- [Record extracts]:
>> Start

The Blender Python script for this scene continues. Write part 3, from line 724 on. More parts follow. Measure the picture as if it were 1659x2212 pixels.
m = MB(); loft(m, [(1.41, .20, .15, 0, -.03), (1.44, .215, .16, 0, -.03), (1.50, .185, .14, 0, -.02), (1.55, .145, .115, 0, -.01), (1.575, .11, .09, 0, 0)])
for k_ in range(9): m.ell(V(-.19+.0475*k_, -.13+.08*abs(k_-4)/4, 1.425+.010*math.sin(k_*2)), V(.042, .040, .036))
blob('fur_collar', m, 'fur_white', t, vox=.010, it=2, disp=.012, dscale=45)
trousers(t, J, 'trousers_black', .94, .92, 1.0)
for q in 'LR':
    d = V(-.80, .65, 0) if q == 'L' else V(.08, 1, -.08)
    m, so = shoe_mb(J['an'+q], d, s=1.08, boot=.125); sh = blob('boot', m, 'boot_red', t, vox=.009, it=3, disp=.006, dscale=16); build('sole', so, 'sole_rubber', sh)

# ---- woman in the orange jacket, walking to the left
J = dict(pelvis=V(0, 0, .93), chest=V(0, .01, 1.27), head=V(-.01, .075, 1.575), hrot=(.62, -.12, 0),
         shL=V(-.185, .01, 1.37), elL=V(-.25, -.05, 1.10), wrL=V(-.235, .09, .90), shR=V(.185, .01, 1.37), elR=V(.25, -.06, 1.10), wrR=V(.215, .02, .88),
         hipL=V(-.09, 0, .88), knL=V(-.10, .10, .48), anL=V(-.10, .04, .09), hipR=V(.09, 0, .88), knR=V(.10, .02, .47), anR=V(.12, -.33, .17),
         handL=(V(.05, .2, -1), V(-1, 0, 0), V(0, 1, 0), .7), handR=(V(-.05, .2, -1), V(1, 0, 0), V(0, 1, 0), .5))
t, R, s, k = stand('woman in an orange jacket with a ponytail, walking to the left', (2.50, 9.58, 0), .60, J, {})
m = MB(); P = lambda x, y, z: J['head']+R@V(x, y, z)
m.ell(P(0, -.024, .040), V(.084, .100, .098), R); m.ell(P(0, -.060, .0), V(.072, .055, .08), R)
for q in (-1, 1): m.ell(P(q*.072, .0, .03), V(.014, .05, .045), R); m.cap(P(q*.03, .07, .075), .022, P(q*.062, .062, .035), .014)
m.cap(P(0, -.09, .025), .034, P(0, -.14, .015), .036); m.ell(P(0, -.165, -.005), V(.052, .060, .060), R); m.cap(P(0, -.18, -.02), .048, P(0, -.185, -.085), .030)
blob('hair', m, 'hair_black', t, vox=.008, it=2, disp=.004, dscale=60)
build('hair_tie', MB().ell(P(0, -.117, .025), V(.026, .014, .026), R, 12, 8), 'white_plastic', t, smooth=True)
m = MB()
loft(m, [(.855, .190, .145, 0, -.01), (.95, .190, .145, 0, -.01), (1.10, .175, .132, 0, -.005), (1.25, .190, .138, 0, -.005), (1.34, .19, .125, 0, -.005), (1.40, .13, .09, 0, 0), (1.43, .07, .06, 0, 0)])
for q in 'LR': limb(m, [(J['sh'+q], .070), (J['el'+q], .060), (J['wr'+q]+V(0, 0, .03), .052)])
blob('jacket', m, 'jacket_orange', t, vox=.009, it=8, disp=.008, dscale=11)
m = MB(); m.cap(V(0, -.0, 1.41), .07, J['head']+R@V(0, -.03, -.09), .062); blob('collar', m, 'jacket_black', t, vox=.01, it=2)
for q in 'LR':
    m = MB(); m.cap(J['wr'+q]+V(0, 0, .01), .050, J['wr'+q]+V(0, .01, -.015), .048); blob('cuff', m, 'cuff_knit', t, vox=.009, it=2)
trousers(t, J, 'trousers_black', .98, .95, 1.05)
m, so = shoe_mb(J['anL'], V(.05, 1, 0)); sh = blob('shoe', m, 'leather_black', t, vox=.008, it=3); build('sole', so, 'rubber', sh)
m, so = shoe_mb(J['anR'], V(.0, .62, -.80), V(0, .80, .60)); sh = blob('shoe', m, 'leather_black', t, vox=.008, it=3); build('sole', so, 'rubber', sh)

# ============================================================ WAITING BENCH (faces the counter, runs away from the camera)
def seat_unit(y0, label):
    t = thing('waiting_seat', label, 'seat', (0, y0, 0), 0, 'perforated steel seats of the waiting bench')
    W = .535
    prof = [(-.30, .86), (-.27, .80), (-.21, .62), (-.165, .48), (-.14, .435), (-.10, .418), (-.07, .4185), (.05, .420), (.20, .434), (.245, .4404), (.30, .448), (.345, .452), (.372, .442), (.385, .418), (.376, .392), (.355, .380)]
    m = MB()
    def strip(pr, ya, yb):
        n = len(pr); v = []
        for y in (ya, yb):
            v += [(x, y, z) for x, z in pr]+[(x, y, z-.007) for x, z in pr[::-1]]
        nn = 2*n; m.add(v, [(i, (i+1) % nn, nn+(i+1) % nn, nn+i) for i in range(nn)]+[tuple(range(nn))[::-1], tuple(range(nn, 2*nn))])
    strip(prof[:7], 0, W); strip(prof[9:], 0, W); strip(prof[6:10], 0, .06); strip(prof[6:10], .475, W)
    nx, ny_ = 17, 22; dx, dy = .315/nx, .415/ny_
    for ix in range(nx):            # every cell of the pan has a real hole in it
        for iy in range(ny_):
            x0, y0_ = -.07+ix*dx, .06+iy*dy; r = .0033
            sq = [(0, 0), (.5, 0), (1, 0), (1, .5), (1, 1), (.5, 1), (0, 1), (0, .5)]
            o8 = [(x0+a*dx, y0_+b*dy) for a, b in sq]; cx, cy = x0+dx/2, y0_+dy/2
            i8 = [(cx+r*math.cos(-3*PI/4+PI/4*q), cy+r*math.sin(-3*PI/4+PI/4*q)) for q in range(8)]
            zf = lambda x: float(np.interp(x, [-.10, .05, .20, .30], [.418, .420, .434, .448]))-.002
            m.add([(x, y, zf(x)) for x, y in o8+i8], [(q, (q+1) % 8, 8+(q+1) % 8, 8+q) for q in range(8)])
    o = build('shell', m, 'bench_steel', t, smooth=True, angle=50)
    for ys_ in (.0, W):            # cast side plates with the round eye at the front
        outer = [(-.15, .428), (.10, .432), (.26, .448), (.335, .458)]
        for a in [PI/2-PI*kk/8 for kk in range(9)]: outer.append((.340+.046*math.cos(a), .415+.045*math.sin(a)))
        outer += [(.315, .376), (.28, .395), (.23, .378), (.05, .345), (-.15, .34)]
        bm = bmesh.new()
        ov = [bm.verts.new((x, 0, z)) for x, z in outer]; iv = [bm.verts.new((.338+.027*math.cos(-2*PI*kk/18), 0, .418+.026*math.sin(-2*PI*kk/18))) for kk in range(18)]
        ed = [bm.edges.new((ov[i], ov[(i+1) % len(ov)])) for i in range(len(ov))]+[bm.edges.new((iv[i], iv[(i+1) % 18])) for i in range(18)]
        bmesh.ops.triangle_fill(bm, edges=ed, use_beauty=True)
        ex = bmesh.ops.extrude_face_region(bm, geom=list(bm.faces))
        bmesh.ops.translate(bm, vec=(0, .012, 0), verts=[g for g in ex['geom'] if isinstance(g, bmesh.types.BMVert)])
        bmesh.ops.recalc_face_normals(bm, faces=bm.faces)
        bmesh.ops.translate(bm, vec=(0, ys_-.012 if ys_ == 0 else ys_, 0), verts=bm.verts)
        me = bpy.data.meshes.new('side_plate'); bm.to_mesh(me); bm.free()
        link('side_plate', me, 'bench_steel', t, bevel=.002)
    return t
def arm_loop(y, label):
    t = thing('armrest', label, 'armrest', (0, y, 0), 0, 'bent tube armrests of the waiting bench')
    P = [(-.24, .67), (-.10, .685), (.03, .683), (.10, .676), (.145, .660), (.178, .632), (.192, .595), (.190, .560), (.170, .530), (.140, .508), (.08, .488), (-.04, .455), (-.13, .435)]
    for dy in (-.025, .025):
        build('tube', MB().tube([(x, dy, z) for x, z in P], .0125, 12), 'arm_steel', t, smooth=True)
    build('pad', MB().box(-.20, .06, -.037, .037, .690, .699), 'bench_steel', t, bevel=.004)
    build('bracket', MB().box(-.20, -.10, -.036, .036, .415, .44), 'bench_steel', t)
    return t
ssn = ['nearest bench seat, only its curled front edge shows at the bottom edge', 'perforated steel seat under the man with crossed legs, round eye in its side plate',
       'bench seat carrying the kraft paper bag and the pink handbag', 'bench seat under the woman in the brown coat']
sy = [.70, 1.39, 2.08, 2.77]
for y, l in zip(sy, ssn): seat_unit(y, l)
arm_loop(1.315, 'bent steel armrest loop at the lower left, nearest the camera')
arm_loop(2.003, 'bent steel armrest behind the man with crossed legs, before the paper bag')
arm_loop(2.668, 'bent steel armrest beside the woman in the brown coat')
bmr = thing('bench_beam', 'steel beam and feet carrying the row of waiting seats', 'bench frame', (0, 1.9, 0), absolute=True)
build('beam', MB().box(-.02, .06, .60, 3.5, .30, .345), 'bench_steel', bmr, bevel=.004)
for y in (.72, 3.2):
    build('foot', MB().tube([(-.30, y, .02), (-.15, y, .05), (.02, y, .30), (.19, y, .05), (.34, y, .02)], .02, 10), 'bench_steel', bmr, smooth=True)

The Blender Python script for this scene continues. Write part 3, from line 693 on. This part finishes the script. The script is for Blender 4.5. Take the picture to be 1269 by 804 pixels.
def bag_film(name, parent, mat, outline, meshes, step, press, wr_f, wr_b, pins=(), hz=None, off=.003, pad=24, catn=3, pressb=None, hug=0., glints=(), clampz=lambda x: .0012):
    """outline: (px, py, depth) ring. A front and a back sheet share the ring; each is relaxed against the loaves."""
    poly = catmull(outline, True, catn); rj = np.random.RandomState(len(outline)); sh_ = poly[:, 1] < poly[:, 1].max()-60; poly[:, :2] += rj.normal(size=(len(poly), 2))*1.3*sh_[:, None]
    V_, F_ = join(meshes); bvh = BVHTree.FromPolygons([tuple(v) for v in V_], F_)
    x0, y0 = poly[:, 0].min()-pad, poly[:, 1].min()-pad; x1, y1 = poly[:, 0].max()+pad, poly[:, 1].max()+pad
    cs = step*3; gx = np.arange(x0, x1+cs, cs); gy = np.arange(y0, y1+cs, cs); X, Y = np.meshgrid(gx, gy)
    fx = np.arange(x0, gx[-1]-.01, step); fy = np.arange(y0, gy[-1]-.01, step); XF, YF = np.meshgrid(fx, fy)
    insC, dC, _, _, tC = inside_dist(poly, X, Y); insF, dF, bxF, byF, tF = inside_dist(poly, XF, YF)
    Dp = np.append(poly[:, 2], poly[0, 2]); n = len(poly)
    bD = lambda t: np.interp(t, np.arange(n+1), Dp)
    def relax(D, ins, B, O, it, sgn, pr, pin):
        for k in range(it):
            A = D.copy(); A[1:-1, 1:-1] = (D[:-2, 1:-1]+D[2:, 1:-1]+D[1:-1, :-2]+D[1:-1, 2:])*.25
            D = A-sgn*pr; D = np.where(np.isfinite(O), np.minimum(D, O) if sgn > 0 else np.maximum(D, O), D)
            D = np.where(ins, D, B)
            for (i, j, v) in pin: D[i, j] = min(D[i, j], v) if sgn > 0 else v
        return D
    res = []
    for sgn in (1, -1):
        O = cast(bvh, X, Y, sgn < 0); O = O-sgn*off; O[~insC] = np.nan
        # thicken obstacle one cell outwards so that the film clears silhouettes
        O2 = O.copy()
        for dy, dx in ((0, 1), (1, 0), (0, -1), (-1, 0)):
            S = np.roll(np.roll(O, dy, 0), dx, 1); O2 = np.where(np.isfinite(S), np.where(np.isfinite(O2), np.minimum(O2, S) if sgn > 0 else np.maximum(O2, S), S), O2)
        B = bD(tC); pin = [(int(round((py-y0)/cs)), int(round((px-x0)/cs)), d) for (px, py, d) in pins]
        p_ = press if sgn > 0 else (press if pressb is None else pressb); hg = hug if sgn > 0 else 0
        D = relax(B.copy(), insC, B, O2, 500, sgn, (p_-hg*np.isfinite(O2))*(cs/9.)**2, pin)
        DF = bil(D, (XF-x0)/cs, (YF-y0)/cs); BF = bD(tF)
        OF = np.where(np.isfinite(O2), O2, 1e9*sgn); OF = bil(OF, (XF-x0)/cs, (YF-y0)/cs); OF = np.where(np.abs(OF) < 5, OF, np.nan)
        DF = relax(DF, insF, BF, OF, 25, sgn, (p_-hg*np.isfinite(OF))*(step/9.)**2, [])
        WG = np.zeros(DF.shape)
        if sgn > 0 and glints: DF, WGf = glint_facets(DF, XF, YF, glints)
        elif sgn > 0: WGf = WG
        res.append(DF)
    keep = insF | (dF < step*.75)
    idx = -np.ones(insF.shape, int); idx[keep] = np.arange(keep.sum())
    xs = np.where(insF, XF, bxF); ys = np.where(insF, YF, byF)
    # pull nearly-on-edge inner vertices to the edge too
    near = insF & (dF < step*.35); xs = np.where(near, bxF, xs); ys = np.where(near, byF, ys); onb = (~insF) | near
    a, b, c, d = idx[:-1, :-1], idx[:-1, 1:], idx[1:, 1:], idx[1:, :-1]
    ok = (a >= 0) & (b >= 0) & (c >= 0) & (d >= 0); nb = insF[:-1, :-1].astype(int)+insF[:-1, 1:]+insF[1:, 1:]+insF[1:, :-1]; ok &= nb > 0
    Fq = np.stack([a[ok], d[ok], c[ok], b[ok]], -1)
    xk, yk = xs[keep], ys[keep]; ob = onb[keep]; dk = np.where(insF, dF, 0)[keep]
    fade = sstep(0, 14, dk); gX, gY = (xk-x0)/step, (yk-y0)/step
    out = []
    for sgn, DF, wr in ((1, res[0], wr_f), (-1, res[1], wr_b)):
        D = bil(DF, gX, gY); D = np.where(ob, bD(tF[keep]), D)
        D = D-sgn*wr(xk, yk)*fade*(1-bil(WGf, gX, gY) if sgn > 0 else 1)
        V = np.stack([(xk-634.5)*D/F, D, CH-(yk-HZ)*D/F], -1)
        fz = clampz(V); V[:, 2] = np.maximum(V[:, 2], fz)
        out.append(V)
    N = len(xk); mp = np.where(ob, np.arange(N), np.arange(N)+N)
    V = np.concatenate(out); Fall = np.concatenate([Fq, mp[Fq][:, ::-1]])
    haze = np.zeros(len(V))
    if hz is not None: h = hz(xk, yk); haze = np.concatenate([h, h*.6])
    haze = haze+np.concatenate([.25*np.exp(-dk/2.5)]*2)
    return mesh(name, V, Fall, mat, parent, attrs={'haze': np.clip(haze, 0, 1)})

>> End

- [What you are asked to do]: From the first line of the data through the line with "m, so = shoe_mb(J['an'+q], d, s=1.08, boot=.125);", quote each line exactly and add nothing else.

- [Result below]:
The Blender Python script for this scene continues. Write part 3, from line 724 on. More parts follow. Measure the picture as if it were 1659x2212 pixels.
m = MB(); loft(m, [(1.41, .20, .15, 0, -.03), (1.44, .215, .16, 0, -.03), (1.50, .185, .14, 0, -.02), (1.55, .145, .115, 0, -.01), (1.575, .11, .09, 0, 0)])
for k_ in range(9): m.ell(V(-.19+.0475*k_, -.13+.08*abs(k_-4)/4, 1.425+.010*math.sin(k_*2)), V(.042, .040, .036))
blob('fur_collar', m, 'fur_white', t, vox=.010, it=2, disp=.012, dscale=45)
trousers(t, J, 'trousers_black', .94, .92, 1.0)
for q in 'LR':
    d = V(-.80, .65, 0) if q == 'L' else V(.08, 1, -.08)
    m, so = shoe_mb(J['an'+q], d, s=1.08, boot=.125); sh = blob('boot', m, 'boot_red', t, vox=.009, it=3, disp=.006, dscale=16); build('sole', so, 'sole_rubber', sh)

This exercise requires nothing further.